Prominent wird am Samstag in allen Medien einer der Rebellen ins Bild gebracht: Der als Schlüsselfigur der Separatisten geltende Igor Girkin. Er soll kurz nach dem Absturz der Boeing der malaysischen Fluggesellschaft über den Kurznachrichtendienst Twitter damit geprahlt haben, seine Kämpfer hätten ein ukrainisches Militärflugzeug, eine Antonow An-26, abgeschossen. Dieser Tweet soll jedoch nach Angaben der Separatisten gefälscht sein.

Nach dem Schock über die unvorstellbare Katastrophe, die nach jüngsten Angaben aus Den Haag 193 Holländer das Leben kostete, wird nun in den Niederlanden der Ruf nach Gerechtigkeit laut.
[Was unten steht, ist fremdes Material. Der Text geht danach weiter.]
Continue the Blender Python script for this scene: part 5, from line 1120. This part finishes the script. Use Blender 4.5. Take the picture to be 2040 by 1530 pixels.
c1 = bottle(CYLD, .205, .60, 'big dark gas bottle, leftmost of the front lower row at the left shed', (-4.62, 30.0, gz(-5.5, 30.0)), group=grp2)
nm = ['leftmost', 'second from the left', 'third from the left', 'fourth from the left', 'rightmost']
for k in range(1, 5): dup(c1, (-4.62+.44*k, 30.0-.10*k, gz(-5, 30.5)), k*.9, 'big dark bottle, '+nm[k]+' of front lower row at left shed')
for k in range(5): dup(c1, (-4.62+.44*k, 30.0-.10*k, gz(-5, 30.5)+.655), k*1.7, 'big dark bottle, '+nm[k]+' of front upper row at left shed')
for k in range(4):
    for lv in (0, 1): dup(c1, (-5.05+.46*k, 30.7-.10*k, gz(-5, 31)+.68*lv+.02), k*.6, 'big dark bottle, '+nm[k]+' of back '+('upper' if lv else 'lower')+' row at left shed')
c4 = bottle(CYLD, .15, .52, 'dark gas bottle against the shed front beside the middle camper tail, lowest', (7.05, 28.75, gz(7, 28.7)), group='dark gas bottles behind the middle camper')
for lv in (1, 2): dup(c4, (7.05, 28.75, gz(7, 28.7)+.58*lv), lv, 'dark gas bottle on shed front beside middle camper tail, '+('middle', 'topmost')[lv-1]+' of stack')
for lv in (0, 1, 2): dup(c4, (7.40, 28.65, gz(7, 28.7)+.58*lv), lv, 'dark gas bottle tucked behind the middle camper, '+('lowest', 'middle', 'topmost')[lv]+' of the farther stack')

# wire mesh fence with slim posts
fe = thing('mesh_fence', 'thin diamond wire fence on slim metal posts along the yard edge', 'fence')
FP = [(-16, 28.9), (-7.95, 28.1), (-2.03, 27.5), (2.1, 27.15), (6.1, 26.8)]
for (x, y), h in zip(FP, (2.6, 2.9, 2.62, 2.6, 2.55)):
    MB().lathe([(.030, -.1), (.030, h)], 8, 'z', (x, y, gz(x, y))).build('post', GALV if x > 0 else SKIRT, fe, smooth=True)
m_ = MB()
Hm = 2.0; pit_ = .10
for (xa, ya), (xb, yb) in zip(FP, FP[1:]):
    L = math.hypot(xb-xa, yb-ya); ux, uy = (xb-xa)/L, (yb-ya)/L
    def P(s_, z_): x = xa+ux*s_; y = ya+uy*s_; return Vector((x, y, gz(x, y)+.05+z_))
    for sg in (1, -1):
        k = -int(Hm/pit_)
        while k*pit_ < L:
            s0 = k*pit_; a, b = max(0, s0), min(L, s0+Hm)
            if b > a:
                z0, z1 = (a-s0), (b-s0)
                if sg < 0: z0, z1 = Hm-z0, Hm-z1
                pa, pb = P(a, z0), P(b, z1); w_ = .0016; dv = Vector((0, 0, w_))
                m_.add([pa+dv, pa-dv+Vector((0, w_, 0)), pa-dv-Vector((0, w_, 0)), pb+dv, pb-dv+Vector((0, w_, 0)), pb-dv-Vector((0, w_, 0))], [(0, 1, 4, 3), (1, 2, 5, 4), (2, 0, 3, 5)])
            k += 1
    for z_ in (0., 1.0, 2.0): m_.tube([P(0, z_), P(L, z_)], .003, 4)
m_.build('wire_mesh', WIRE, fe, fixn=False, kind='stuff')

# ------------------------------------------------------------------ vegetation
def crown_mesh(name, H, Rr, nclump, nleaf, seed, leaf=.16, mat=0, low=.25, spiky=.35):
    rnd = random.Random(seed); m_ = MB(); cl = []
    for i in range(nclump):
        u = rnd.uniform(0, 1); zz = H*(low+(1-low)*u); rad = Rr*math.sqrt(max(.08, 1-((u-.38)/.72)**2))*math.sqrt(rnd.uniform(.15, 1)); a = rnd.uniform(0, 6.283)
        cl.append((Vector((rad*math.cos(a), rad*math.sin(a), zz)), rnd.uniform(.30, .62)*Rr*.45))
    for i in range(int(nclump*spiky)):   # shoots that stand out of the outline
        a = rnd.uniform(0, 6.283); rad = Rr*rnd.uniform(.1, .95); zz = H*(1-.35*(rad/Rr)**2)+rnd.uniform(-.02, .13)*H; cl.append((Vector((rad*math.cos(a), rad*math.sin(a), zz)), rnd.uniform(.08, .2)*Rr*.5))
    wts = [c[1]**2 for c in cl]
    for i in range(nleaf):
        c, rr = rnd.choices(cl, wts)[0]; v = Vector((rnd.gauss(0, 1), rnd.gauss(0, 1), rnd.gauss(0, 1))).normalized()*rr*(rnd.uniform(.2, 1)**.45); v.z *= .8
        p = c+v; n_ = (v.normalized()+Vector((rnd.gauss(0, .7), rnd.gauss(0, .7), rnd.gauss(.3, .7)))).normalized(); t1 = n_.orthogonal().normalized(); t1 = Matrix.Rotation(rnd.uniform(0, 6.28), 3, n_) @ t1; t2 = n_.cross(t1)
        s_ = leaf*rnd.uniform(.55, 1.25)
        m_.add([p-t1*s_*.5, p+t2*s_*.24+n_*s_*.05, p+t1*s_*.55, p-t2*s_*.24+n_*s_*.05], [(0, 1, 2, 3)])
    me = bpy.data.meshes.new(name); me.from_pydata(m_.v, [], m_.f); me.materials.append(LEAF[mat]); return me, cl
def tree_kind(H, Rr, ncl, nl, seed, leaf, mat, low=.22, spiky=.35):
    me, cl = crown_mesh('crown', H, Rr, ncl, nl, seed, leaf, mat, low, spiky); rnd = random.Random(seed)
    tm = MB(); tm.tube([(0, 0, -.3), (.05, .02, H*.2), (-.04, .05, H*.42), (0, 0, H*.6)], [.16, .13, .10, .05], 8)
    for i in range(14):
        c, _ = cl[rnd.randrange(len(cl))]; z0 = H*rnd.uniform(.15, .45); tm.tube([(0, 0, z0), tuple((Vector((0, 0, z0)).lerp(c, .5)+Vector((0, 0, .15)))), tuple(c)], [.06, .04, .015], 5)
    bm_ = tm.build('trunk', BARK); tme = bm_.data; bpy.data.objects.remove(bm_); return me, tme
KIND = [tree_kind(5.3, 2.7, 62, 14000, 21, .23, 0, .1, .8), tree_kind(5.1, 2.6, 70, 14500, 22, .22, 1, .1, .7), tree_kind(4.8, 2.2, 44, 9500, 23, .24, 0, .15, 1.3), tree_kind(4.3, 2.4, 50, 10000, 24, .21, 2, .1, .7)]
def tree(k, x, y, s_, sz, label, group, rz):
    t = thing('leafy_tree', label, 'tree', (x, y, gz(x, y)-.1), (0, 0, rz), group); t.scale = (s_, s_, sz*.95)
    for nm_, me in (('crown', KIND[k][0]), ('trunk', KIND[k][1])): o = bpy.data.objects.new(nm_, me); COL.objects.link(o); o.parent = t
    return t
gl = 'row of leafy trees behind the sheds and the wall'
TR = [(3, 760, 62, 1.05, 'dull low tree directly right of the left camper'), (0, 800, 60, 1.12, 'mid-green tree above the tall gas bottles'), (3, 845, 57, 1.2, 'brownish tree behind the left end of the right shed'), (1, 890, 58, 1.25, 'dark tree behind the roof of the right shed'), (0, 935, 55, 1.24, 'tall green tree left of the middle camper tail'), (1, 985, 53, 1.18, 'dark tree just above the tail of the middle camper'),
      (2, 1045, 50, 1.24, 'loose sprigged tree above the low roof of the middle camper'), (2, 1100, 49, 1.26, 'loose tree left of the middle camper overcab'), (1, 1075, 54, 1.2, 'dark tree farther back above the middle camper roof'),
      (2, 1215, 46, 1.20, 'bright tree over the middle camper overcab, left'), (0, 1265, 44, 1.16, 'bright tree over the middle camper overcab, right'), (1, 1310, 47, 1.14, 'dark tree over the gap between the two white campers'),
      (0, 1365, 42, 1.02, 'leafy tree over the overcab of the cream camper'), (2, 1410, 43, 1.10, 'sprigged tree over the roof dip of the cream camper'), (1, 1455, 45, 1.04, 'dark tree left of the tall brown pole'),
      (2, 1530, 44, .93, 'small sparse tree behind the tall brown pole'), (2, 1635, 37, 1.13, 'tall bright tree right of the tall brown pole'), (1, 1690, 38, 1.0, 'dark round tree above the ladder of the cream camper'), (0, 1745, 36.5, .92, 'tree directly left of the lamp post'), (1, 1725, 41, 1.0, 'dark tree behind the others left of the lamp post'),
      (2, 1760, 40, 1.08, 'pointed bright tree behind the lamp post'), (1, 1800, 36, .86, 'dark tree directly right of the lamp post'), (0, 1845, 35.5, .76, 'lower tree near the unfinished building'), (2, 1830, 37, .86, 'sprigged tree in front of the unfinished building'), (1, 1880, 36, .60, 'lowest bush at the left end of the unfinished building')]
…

Medien, Experten und Politiker verweisen dabei auf die pro-russischen Rebellen als Schuldige und ziehen die Verbindung zum russischen Präsidenten Wladimir Putin. Er habe den Konflikt in der Ukraine nicht nur geschürt, sondern die Rebellen auch mit schweren Waffen und Experten unterstützt. „Ohne Moskau keine Rebellen“, sagte der rechtsliberale Europa-Abgeordnete Hans van Baalen. „Staatspropaganda, die die Mordlust schürt“, wirft die linksliberale Zeitung „De Volkskrant“ Waldimir Putin vor.

„Wir werden nicht eher ruhen, bis die Sache von Grund auf geklärt ist“, versprach Ministerpräsident Mark Rutte. Doch mit Schuldzuweisungen an die Adresse Moskaus hält sich die niederländische Regierung deutlich zurück.

„Man muss nun endlich mit der Faust auf den Tisch schlagen“, fordert nicht nur „De Telegraaf“. In Kommentaren und Leserbriefen wird zu schärferen Sanktionen gegen Moskau und sogar zu einem Boykott Russlands aufgerufen. Auch die eigene Regierung müsse nun Flagge zeigen, meinen viele Niederländer.

Die Regierung Rutte hält aber daran fest: Erst müssen die Fakten auf den Tisch. „Wenn deutlich wird, dass dies ein Anschlag war, dann werde ich mich persönlich dafür einsetzen, dass die Täter gefunden werden und ihre gerechte Strafe bekommen“, sagte Rutte am Freitag.

Doch wer sollte überhaupt über die Täter zu Gericht sitzen? Als mögliches Kriegsverbrechen könnte der Abschuss von Flug MH17 vor den Internationalen Strafgerichtshof in Den Haag gebracht werden. Dafür plädierte bereits die ukrainische Regierung. Doch ohne Beweise geht gar nichts. Und dafür sind wieder unabhängige Ermittlungen notwendig. „Internationaler Druck auf Putin kann dabei helfen“, sagte der Experte für internationale Beziehungen, Co Kolijn.